With the liberal arts seemingly in a perpetual budgetary and identity crisis, I find myself delighted to encounter the rare think-piece that respects the importance of humanities education. Sure, I’m a little biased on the matter: I went to graduate school in English literature and then taught high school English. I’m not in the classroom anymore, but after twelve years in the field, the humanities will always remain near and dear.
So I eagerly read my colleague Daniel Buck’s recent post “How not to read a book with students: A rebuttal to NCTE.” A fellow English-teacher-turned-Fordhamite arguing that literary theory is “deceptively consequential”? Heck, yeah! Plus, Fordham loves a good policy debate between staff. So I volunteer.
Buck dug into a recent policy brief by the National Council of Teachers of English (NCTE), denouncing their advocacy of “critical” approaches to teaching and interpreting literature. For him, critical theories reframe books as “cultural artifacts,” often undermining books’ true meanings by crushing them into submission to a simplistic, politically progressive narrative.
But that’s an oversimplification. Inevitably, books are cultural artifacts. They don’t emerge from an ahistorical vacuum. That’s not a bad thing, nor should teachers ignore that reality. Buck writes admiringly of Orwell’s books on “the horrors of authoritarian governments”—and yes, that core theme is critical to understanding Orwell’s work. At the same time, Nineteen Eighty-Four (1949) was inspired by Allied leaders’ efforts to divvy up the globe into “Zones of Influence,” and Animal Farm (1945) is a weird barnyard fantasy absent the context of the Russian Revolution and Orwell’s involvement in the Spanish Civil War. Orwell could not have “removed himself and his emotions from his work,” even if he had wanted to—nor can any writer. Teaching students to situate books in their historical context doesn’t mean that the books can’t also retain universal, timeless meanings. If anything, doing so helps reveal continuities, both good and bad, between past historical moments and our own.

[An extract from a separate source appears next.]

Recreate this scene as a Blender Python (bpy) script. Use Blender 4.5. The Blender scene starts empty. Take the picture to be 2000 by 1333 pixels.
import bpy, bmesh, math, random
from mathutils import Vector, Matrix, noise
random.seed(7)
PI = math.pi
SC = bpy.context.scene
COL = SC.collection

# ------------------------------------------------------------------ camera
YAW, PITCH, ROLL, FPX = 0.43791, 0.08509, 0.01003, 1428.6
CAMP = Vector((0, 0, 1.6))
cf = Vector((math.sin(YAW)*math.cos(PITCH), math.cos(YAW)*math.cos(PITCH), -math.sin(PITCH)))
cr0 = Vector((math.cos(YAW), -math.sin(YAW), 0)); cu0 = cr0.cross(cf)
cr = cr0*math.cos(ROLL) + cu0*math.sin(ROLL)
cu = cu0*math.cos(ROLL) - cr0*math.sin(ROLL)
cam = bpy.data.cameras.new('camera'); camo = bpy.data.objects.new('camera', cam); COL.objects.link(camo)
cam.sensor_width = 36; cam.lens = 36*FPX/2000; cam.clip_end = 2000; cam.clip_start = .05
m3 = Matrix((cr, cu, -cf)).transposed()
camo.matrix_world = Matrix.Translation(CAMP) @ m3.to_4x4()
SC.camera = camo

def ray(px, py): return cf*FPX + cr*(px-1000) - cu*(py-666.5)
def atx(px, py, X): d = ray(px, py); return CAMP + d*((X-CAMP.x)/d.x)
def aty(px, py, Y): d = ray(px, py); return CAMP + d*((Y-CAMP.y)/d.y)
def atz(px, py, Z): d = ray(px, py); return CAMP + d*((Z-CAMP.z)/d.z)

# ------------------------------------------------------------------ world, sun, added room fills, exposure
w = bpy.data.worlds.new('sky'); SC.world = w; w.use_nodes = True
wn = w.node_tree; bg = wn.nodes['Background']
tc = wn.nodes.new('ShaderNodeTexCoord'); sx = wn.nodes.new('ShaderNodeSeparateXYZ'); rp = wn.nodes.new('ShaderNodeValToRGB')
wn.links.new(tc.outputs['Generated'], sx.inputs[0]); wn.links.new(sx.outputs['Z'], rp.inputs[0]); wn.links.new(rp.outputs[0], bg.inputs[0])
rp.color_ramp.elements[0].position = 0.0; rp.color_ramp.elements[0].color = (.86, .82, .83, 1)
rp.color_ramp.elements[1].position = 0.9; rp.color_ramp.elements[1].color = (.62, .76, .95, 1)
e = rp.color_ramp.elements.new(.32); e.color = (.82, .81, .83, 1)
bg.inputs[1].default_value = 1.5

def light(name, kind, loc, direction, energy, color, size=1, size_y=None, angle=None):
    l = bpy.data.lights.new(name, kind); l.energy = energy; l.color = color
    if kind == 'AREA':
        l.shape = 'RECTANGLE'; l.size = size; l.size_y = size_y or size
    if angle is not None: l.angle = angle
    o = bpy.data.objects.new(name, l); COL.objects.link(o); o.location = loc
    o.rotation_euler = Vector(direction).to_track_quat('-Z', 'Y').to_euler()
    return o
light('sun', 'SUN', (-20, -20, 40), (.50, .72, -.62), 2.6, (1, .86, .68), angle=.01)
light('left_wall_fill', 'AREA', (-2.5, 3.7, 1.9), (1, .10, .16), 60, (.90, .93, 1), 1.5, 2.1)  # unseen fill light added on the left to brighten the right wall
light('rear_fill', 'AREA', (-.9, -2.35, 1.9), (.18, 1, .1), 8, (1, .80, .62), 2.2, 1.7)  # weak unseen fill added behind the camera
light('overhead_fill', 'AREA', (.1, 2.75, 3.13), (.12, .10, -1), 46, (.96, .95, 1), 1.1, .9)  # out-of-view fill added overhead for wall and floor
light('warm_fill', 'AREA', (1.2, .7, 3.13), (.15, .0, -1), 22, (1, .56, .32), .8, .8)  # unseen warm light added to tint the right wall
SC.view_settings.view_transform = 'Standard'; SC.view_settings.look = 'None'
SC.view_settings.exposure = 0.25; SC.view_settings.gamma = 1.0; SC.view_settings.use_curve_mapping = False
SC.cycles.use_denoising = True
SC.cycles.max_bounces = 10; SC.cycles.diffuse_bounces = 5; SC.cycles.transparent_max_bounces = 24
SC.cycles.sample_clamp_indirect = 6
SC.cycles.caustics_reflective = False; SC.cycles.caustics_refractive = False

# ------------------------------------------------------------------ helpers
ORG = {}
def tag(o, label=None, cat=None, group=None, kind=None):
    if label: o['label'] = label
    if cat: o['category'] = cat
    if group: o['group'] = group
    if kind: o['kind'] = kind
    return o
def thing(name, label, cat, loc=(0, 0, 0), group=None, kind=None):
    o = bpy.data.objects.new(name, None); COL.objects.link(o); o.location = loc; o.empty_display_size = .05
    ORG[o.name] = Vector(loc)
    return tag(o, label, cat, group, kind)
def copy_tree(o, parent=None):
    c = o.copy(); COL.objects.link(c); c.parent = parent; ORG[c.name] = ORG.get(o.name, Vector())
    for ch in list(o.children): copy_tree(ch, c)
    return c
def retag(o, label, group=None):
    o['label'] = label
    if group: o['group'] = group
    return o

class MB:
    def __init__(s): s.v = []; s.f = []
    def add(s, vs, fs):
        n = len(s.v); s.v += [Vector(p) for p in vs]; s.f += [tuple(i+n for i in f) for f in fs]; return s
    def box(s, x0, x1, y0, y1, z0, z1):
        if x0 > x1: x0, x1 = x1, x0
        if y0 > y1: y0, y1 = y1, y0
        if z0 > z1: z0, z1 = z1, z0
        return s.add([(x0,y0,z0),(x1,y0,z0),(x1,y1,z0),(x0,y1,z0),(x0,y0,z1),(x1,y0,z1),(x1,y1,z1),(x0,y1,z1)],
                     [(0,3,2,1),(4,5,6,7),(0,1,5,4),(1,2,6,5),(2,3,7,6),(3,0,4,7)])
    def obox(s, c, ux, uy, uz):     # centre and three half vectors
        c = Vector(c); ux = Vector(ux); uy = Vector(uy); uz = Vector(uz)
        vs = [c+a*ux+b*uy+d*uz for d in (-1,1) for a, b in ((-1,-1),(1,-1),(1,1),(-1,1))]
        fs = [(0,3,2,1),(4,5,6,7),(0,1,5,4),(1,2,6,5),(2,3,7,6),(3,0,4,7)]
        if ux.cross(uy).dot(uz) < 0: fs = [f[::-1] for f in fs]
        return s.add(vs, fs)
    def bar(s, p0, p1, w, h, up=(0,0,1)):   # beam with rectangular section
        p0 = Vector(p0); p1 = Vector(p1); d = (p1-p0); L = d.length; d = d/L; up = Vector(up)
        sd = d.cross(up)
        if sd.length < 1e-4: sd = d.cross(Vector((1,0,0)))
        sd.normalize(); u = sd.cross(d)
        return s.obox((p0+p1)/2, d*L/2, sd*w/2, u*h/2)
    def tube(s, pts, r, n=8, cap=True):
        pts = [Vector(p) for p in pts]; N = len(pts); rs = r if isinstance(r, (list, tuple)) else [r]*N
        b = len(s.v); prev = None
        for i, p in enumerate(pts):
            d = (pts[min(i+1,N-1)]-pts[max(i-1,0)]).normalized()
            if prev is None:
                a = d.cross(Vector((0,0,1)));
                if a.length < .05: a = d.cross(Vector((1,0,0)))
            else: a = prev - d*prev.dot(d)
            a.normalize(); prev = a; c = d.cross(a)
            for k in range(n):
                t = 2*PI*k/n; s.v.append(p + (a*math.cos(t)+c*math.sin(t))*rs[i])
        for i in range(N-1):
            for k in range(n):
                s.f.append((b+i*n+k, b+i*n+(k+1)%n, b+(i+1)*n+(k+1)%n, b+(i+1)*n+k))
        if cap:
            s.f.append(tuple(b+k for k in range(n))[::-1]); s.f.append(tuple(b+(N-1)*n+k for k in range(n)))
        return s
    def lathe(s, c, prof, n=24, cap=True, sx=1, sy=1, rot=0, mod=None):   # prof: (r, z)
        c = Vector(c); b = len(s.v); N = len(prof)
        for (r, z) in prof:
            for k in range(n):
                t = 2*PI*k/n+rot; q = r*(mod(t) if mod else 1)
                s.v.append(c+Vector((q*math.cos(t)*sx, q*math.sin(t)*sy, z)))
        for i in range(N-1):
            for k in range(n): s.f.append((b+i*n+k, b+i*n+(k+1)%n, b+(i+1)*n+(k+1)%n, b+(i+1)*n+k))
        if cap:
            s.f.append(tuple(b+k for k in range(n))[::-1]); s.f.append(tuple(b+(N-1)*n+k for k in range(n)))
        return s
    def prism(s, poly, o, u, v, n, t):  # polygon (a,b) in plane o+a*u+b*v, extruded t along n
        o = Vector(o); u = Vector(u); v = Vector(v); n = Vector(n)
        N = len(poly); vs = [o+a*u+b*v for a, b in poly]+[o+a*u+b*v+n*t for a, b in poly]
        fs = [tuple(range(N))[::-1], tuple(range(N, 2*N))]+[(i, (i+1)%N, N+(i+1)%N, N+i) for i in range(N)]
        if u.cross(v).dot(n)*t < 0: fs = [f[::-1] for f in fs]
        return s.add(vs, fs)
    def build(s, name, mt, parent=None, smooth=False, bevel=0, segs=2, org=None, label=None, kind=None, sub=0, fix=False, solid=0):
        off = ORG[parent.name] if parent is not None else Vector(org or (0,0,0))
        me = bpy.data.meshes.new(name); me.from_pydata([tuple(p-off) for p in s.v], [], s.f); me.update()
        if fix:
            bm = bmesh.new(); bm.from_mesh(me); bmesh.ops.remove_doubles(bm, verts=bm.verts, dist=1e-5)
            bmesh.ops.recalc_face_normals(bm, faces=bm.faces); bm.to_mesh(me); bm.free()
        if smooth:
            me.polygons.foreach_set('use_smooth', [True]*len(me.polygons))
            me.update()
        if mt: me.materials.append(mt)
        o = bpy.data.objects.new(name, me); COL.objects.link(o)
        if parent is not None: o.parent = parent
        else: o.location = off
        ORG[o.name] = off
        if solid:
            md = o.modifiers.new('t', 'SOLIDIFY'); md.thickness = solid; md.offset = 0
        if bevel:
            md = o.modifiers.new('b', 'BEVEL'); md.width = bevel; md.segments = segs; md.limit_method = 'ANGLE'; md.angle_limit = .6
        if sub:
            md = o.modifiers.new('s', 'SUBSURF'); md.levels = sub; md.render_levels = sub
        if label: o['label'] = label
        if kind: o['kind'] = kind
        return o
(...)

Literary interpretation isn’t a zero-sum game. Buck worries that, “were students to read Romeo and Juliet through a feminist lens, gone would be Shakespeare’s varied perspectives on love.” Perspectives on love don’t have to go anywhere, though; they can co-exist alongside feminist readings. Students can handle more than one take on a text. In my own schooling, I first read The Tempest (1611) with an eye toward themes of revenge and conflicts of man versus nature. Of course those ideas permeate the play, but decades of postcolonial readings also offer an alternative interpretation, with protagonist Prospero as colonizer and antagonist Caliban as colonized. What better fodder for class discussion than to have students examine whether Prospero is the hero or the usurper, and whether Caliban is the monster or the disenfranchised? It’s not only possible, but also productive for students to grapple with multiple possible interpretations.
Here’s where I expect some readers (such as Buck) will say, “But Shakespeare didn’t intend for his work to be read through a postcolonial lens!” Perhaps not, but books can and do have meaning beyond what we imagine the author intended (to the extent we can even claim to know intent). We can reasonably say that Joseph Conrad meant Heart of Darkness (1899) as a critique of Belgian colonialism, but that doesn’t preclude Chinua Achebe’s famous postcolonial reading of the novella as racist in its dehumanization of African characters. Achebe didn’t pick this book “at random” or “muffle the voice of the author,” but rather paid close attention to certain characters and reported back on what he read. He didn’t suppress the text’s meaning, but instead complicated our understanding of it. In a secondary English classroom, students can explore the tension between Conrad’s intention and the impact of his words. Actually, doesn’t that sound like a classic exercise for an English class?
I also disagree with Buck’s suggestion that critical interpretations offer the same story, over and over. “Critical theory acts like a photo filter, distorting and coloring every book until each text displays much the same message,” he writes, and: “Critical theory...is almost cultish in its repetition of one message over and over again.” This line of argument oversimplifies a significant body of scholarship while implying that there isn’t much point in advancing research on older works. That is, if we can’t bring new approaches to older texts, then what more is there for scholars to say? Contributors and editors for English Literary Renaissance, Shakespeare Quarterly, Dickens Quarterly, and quite a few others might be surprised to learn that there isn’t value in new readings of classics.
Ultimately, Buck and I agree on plenty. Understanding the “classics” matters, and how we teach students to read books matters a great deal (+1 for those of us who still believe in the urgency of a humanities education!). I also share several of Buck’s suspicions about the NCTE’s specific recommendations. It’d be tough to convince me, too, that Disney’s Beauty and the Beast (1991) offers a relevant lens through which to consider masculinity in F. Scott Fitzgerald’s The Great Gatsby (1925).
Yet I believe it’s worthwhile to examine masculinity in Gatsby—at least for students to consider such readings, even if they ultimately argue against them, based on the evidence. To give students the tools to read books through critical theory is not “doing it wrong,” but rather empowering them to attend to detail, to consider multiple views at once, to advance academic discourse, and most importantly, to think for themselves.